REPUBLIKA.CO.ID, JAKARTA -- Pakar komunikasi politik, Tjipta Lesmana heran dengan langkah Partai Demokrat yang seperti membiarkan tindakan Ruhut Sitompul. Seharusnya, Demokrat memberikan teguran dan sanksi kepada Ruhut seperti yang dilakukan pada saat menjelang pemilu 2009.
"Ada perubahan paradigma, tapi ini dari arah positif ke negatif. SBY sebagai negarawan yang santun, seharusnya menegur dan memberi sanksi. Indonesia bukan untuk etnis tertentu, tapi untuk semua golongan. Siapa pun yang menodai harus kita sikat, harus kita perangi," tegas Tjipta, Ahad (9/2).

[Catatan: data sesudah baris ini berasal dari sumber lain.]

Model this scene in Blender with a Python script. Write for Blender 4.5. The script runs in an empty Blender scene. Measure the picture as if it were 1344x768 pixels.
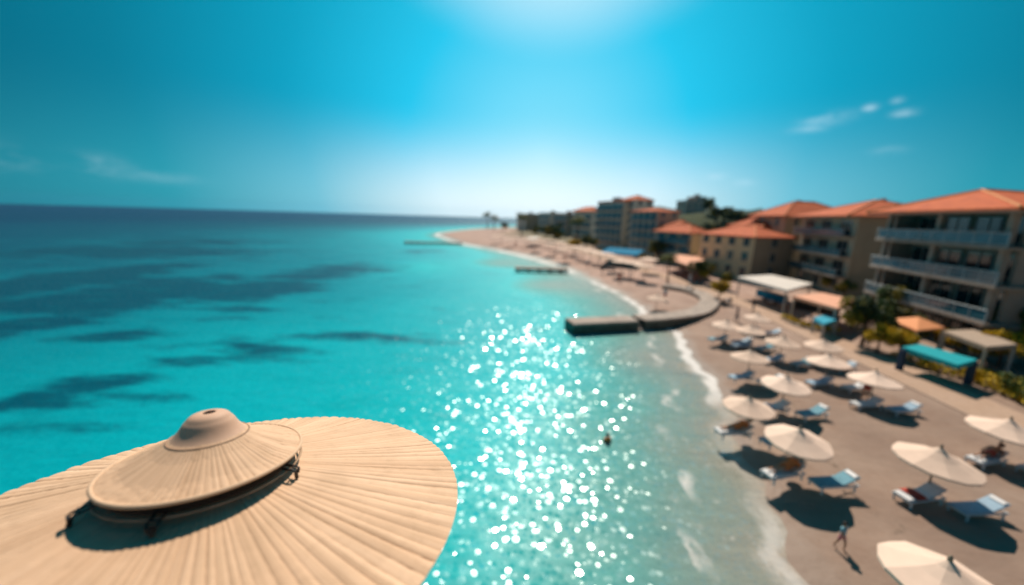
import bpy, bmesh, math, random
import numpy as np
from mathutils import Vector, Matrix
R=math.radians
random.seed(7); rng=np.random.default_rng(7)
S=bpy.context.scene; COL=S.collection
H=11.0; PITCH=R(11.65); ROLL=R(1.66); FPX=480.0; GZ=0.6
SUN_EL=R(50); SUN_AZ=R(5.1)          # azimuth measured from +Y towards +X
# ------------------------------------------------------------------ camera maths (used to read plan positions off the ground)
Fv=Vector((0,math.cos(PITCH),-math.sin(PITCH))); Uv=Vector((0,math.sin(PITCH),math.cos(PITCH))); Rv=Vector((1,0,0))
R2=math.cos(ROLL)*Rv+math.sin(ROLL)*Uv; U2=-math.sin(ROLL)*Rv+math.cos(ROLL)*Uv
CAM=Vector((0,0,H))
def ray(x,y): return Fv+R2*((x-672)/FPX)-U2*((y-384)/FPX)
def P(x,y,z=GZ):
    r=ray(x,y); t=(z-H)/r.z; return CAM+r*t
def PY(x,y,Y):
    r=ray(x,y); return CAM+r*(Y/r.y)

# ------------------------------------------------------------------ materials
MATS={}
def mat(name,col,rough=.8,var=.12,scale=3.0,bump=.0,spec=.3,metal=0.0,sheen=0,trans=0):
    if name in MATS: return MATS[name]
    m=bpy.data.materials.new(name); m.use_nodes=True; nt=m.node_tree; b=nt.nodes['Principled BSDF']
    b.inputs['Roughness'].default_value=rough; b.inputs['Specular IOR Level'].default_value=spec; b.inputs['Metallic'].default_value=metal
    tc=nt.nodes.new('ShaderNodeTexCoord'); n=nt.nodes.new('ShaderNodeTexNoise'); n.inputs['Scale'].default_value=scale; n.inputs['Detail'].default_value=5
    nt.links.new(tc.outputs['Object'],n.inputs['Vector'])
    r=nt.nodes.new('ShaderNodeValToRGB'); r.color_ramp.elements[0].position=.3; r.color_ramp.elements[1].position=.7
    lo=[c*(1-var) for c in col]; hi=[min(1,c*(1+var)) for c in col]
    r.color_ramp.elements[0].color=(*lo,1); r.color_ramp.elements[1].color=(*hi,1)
    nt.links.new(n.outputs['Fac'],r.inputs['Fac']); nt.links.new(r.outputs['Color'],b.inputs['Base Color'])
    if bump:
        bp=nt.nodes.new('ShaderNodeBump'); bp.inputs['Strength'].default_value=bump; bp.inputs['Distance'].default_value=.02
        nt.links.new(n.outputs['Fac'],bp.inputs['Height']); nt.links.new(bp.outputs['Normal'],b.inputs['Normal'])
    MATS[name]=m; return m
M_canvas=mat('cream_canvas',(.94,.72,.59),.85,.05,4)
M_pole=mat('pale_wood_pole',(.34,.25,.18),.6,.2,8)
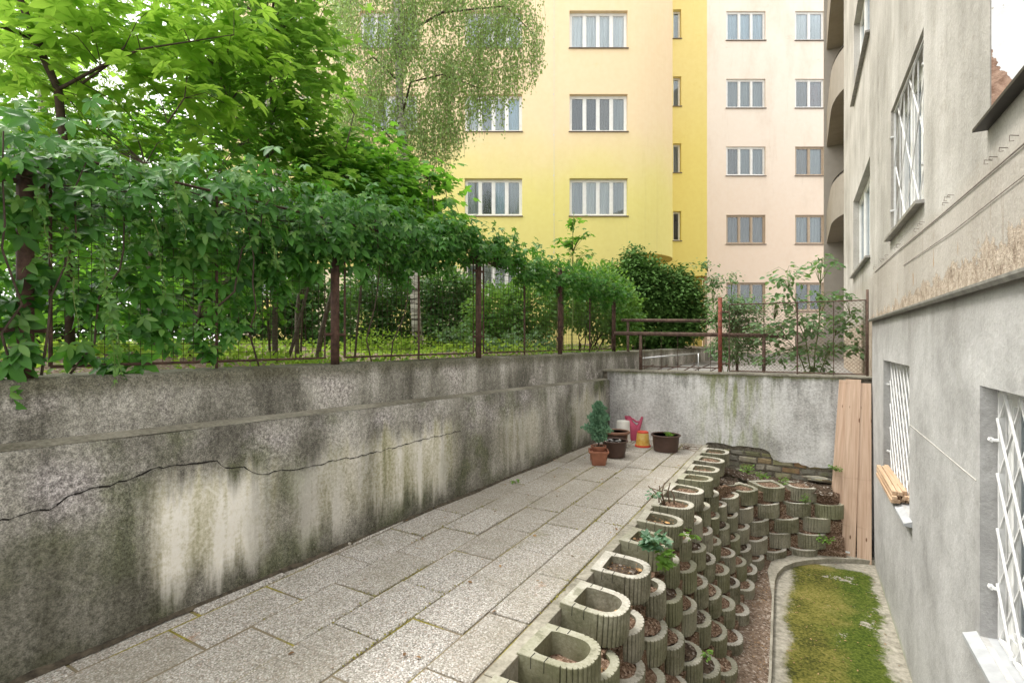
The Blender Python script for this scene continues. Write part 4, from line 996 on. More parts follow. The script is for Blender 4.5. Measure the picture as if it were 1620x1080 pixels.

Pengamat politik UI, Boni Hargens menjelaskan, bukan kali ini saja Ruhut menghina lawan bicaranya berdasarkan etnis dan ras seperti yang dilakukannya terhadapnya. Menjelang pemilu 2009, Ruhut juga melontarkan pernyataan bahwa 'Arab tidak pernah membantu Indonesia'.
Pernyataan itu dilontarkan Ruhut untuk menyindir Fuad Bawazir yang merupakan keturunan Arab saat sedang debat antara timses capres. Ruhut mewakili timses incumben Susilo Bambang Yudhoyono (SBY), sedangkan Fuad Bawazir mewakili timses presiden lainnya, Jusuf Kalla.
Atas kejadian itu, Demokrat memberikan teguran dan sanksi kepada Ruhut. Pernyataan kontroversial Ruhut tak berhenti di situ saja, Ruhut juga menyebut mantan wapres Jusuf Kalla dengan sebutan 'Daeng'.
Terakhir pada 5 Desember 2013, Ruhut menyebut Boni dengan sebutan warna kulitnya yang hitam dan dikaitkan dengan warna hitam lumpur Lapindo di Sidoarjo, Jawa Timur. Boni melaporkan Ruhut ke Polda Metro Jaya atas pernyataan tersebut.